4) Concludo su quest'ultimo interrogativo. Il sindacalismo di base,
autorganizzato e conflittuale (con tutte le varie graduazioni di
attribuzione di queste caratteristiche) è ormai da parecchi anni
una realtà consolidata e importante. Però non decolla,
anche se cresce lo fa, da anni, lentamente e comunque non supera limiti
numerici che lo collocano in una nicchia di minoranza del movimento
sindacale complessivo. Di più: nonostante le enunciazioni di
principio e le belle intenzioni, non riesce nelle sue battaglie (e
quest'ultimo sciopero lo conferma) ad apparire rappresentativo di una
conflittualità sociale variegata e frastagliata.
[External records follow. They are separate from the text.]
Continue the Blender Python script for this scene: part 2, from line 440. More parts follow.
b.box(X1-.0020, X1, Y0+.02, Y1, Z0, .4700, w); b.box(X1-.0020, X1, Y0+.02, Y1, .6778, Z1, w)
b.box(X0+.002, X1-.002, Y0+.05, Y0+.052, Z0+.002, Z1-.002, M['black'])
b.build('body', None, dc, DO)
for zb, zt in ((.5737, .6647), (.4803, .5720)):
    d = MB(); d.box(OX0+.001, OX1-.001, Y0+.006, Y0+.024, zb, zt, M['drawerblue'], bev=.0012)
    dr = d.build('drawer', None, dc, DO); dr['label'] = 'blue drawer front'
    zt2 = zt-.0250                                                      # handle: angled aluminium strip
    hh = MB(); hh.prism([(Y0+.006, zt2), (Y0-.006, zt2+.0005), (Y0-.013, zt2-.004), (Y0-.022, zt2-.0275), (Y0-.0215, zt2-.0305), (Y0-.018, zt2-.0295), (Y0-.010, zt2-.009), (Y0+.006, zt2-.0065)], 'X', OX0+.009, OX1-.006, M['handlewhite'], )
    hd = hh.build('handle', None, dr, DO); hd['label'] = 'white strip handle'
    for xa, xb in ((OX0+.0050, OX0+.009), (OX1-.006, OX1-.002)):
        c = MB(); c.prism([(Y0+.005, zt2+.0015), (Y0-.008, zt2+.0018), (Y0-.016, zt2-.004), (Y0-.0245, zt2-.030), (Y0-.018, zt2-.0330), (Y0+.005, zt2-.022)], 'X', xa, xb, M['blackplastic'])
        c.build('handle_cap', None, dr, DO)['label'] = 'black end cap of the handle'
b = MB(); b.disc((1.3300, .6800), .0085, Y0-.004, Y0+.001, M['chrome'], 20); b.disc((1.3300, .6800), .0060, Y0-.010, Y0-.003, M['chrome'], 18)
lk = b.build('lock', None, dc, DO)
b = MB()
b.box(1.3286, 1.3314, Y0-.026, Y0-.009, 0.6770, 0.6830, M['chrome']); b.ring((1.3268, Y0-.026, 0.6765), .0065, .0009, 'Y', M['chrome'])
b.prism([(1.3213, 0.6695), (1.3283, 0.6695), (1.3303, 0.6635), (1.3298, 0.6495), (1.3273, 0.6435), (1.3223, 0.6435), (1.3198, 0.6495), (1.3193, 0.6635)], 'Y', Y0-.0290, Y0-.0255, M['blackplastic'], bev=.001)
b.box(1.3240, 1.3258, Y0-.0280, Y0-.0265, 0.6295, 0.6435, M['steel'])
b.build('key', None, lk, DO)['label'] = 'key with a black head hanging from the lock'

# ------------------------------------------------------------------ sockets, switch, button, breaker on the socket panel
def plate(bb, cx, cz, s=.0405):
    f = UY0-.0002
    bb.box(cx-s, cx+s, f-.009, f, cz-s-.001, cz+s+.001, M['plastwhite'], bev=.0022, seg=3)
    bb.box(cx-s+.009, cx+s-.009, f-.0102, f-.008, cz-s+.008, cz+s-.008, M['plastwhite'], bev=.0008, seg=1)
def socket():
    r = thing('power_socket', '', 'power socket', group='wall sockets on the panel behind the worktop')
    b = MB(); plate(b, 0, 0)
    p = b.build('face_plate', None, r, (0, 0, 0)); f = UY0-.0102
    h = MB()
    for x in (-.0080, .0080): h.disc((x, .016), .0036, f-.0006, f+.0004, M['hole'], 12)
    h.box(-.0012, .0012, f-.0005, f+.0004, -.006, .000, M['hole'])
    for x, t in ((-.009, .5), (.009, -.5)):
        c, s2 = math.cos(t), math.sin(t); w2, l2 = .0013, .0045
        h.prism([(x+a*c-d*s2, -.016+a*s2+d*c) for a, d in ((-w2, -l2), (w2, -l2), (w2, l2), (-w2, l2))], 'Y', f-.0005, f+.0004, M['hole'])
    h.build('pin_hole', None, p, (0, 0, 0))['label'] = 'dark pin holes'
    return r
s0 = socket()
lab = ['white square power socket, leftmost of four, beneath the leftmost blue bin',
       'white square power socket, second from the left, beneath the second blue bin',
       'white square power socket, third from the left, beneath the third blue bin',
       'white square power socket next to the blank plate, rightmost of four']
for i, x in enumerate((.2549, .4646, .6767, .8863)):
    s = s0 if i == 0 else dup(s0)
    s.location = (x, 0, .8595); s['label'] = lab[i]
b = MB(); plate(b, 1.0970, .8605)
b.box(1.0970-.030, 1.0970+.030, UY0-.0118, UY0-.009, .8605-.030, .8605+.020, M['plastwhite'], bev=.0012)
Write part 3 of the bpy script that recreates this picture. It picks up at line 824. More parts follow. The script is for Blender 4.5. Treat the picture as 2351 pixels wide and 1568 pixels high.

Allora la
domanda che conviene porsi - in maniera anche molto cruda - è:
siamo solamente di fronte ai limiti di una dirigenza e di un ceto
militante formatisi alla vecchia scuola sindacal-vertenziale
(fabbrichista e/o categoriale) e, sostanzialmente, maturi per il
pensionamento? Oppure i limiti sono quelli della forma-sindacato
tradizionale (legata ad una precisa fase dello sviluppo capitalistico)
che autorganizzazione e sindacalismo di base hanno ereditato e
introiettato?
Scusandomi per l'estrema semplificazione, penso che su quest'ordine di
problemi (come direbbe un caro e noto compagno) valga la pena di
riflettere. Lo sciopero testé concluso ce ne dà il destro.